6.17.2007

The Illusive Studio


The mind reels at the attainment of a long held goal. Naturally, there is an overwhelming sense of accomplishment, but there also exists a sort of giddiness like you encounter as a child when you’ve just gotten away with something that borders on inappropriate. Perhaps this feeling is unique to me. Perhaps it is indicative of a disjointed cultural heritage that exhorts the denial of personal ambition on Sundays but rewards it every other day of the week. Regardless, as I stood for the first time in the art studio that my wife and I are to share I felt a surge of sensations, chief among them being relief. Relief that adult life isn’t always just taxes, toil, and teeth cleanings.

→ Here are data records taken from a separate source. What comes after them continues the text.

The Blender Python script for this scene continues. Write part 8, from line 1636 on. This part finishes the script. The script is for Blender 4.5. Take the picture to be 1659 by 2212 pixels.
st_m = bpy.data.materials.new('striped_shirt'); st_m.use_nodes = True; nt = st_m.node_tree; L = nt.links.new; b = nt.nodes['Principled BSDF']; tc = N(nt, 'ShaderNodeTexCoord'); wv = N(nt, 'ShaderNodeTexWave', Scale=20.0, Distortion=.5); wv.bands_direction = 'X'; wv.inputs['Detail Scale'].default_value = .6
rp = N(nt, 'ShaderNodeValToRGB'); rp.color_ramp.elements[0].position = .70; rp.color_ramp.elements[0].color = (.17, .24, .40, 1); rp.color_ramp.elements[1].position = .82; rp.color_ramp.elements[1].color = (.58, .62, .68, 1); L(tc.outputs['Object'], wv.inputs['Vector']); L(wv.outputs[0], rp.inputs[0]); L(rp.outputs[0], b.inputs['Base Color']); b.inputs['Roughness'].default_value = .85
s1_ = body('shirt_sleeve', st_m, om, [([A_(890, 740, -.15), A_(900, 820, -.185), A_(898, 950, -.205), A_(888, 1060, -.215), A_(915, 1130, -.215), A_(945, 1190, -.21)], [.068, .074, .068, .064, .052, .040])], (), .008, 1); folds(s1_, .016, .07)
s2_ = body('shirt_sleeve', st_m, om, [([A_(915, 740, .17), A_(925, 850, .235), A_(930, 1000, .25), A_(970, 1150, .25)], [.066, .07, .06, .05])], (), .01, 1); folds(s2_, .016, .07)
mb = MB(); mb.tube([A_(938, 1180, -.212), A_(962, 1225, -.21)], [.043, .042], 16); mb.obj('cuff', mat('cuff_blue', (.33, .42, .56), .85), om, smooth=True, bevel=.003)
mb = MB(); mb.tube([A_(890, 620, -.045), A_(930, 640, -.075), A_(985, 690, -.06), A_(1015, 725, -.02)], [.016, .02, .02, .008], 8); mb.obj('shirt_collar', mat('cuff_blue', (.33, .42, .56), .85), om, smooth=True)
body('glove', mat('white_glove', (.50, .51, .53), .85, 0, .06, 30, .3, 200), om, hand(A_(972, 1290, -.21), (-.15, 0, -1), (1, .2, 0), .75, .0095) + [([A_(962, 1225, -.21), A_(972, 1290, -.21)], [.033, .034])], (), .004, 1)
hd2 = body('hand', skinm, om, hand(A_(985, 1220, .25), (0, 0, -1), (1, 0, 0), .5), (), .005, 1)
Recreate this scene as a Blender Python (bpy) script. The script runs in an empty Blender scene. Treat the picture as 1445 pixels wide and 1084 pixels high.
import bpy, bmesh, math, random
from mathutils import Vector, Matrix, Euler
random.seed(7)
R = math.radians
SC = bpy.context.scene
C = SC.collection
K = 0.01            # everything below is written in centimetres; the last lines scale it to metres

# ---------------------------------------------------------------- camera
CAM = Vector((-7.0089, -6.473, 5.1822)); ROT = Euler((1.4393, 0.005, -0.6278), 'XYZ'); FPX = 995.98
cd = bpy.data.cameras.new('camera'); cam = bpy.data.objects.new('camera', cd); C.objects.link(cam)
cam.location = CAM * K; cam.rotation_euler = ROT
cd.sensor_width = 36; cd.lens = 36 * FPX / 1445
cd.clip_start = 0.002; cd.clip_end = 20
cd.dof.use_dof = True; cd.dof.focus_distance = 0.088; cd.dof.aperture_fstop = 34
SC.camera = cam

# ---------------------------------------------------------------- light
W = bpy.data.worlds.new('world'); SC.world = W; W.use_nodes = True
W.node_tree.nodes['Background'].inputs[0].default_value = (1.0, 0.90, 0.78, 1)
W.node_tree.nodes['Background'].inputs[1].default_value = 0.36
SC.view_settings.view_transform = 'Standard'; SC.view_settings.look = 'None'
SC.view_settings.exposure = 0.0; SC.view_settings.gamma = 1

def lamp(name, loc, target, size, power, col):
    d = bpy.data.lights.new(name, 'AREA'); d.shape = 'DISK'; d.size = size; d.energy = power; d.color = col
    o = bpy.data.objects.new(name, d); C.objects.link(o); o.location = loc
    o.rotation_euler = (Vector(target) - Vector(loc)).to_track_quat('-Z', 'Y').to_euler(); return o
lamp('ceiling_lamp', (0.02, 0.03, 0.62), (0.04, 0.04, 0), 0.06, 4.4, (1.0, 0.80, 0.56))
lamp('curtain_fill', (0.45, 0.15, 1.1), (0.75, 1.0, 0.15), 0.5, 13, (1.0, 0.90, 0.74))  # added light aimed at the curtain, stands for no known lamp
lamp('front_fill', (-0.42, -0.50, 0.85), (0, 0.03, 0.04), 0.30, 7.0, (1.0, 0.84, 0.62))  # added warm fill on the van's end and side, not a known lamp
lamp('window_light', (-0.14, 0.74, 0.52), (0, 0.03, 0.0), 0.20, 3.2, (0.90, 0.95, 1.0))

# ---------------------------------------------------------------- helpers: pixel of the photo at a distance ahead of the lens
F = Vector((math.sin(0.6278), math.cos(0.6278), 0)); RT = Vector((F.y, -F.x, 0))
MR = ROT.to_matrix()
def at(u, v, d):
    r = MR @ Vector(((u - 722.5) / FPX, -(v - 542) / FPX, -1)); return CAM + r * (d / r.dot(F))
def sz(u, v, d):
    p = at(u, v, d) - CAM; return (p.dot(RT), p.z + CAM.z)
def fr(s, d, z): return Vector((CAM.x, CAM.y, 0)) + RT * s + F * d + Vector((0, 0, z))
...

The importance of a space devoted to creating art might be difficult to fathom if you’re not an artist. To fully understand, it is best to imagine all the tools of a mechanic situated in their living room. While it might be possible to rebuild the carburetor there, it will most likely result in lingering smells, dirty floors, and damaged furniture. Bizarre clutter would be inevitable and it would expand to cover any flat surface. The cat would sleep in the toolbox. Guests would be overly apologetic about their early departure. That’s the fate of any artist, craftsman, or enthusiast that allows their passion to coincide with the space they call home.

This has been the fate in my household ever since graduating from art school. Sometimes the studio has been a corner in the office and other times its been the entire living room. In many ways this haphazard arrangement of creative space convinces you that you’re not really serious about your art. Indeed, many critics and curators would undoubtedly agree. We can’t all be Felix Gonzales-Torres; working on the kitchen table or borrowing a studio from friends as needed.

Whether or not the liberation of our living room will dramatically improve my creative output remains to be seen. I must admit that many artists seek a studio to simply prove that they’re serious and then hardly utilize the space. This tends to be obvious to others and completely hidden from them. After all, isn’t part of art making being creative? You’d think that following the tired formula of leasing drafty cheap loft space would, in some way, relegate you (and your work) to Clicheland. I don’t care however. I’m looking forward to being able to back away from my work and not bump into dinner on the dining room table.